I ordered the EGT probe kit last week to help troubleshoot, but that won't be here until Tuesday. I'm hoping to get it installed on Wednesday.



Brent
 
That has to being frustrating as hell!

I'm looking forward to you finding and fixing the problem, then showing us the results!
 
If you've got a mechanics stethoscope you can hear the injectors ticking if they're running.

But at this point there's either something in a wire or the injector driver.
 
If you've got a mechanics stethoscope you can hear the injectors ticking if they're running.

But at this point there's either something in a wire or the injector driver.
I don't believe it's an injector issue, it really seems to be a coil problem.

I'll work on it some more tomorrow. It's just too heat soaked to work on.
 
It seems like whatever the issue is, it kills the coil slowly. That's why it's so hard to see. If it's only dropping at WOT initially, I can't test, but the egt probe would show it.
 
I pulled the coil wiring harness out this afternoon and tore it apart. I couldn't see any bad connections anywhere in it, when they take the 4 individual coil power or ground wires and connect them to a single 10 ga wire they used some sort of press to just smash them into a solid copper block, I'm not sure how that could be a bad connection in there.
We contemplated our options at this point and decided to go scorched earth.
IMG_20250908_184313364.jpg

I put factory coil packs on (temporarily partially zip tied) and the factory coil wiring. The LQ4 coil packs wouldn't work at all with the smart coil bracket so I used some other ones I had (D585 coil packs) but I ordered the proper bracket for the LQ4 coil packs.

We had to swap plug wires to the old set I was running before and when I did that we discovered a couple damaged plug wires (damage was inside the fiberglass boot). I'm not sure if that was causing the problem or not, but those plug wires were new not long before it went to tuning. I need to get some ceramic plug wires.

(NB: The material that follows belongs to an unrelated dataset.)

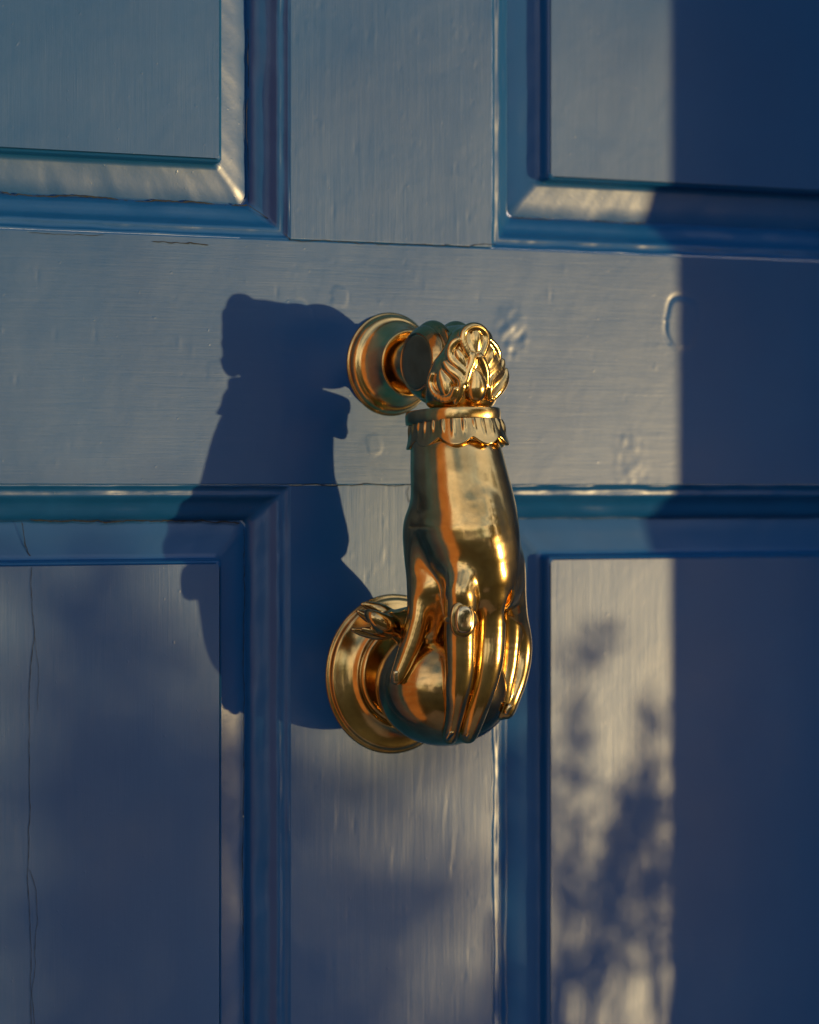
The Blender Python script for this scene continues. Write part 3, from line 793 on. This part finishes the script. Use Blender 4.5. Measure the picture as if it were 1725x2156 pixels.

We took it for a drive and it feels so much smoother now, it also feels like it has quite a bit more power. Datalogs all looked good as well. Tomorrow I'll probably start testing with the nitrous, hopefully everything is good for drag racing Saturday.
 
After a few test hits everything is looking good. I think all my problems were caused by fried spark plug wires. Without the ceramic boots they start melting pretty quickly (first WOT drive) and I'm sure that would be even worse with nitrous.
I was running the FireCore plug wires with fiberglass covers which is why I didn't notice they were getting fried. I never had an issue with that setup on the old engine so I'm guessing it has to do with the exhaust overlap causing hotter headers.
I've got some Summit Racing Ceramic boot wires in there now and I've got some Ton's Performance wires on the way.
We've tested a 150hp shot and a 200hp shot with good datalogs. The plan is to go to the Drift and Drag on Saturday with the 250hp jets installed. I'll likely just do an 1/8th mile pull the first run just to make sure the tune is good, then go up from there.
 
Well, I wanted to swap the plugs to the next step colder (8) before Saturday. Apparently I needed to do that before I stepped up to the 200 shot.
A couple of the plugs had some light peppering (from preignition).
IMG_20250912_132158105.jpg

But #8 was considerably worse...
IMG_20250912_132141382.jpg


I'm not sure why #8 was so much hotter than the rest, but I'm going to pull a couple extra degrees of timing out before the first 1/8th mile hit and keep an eye on it. I'll probably move to 9's or 10's before I go to the 300hp jet.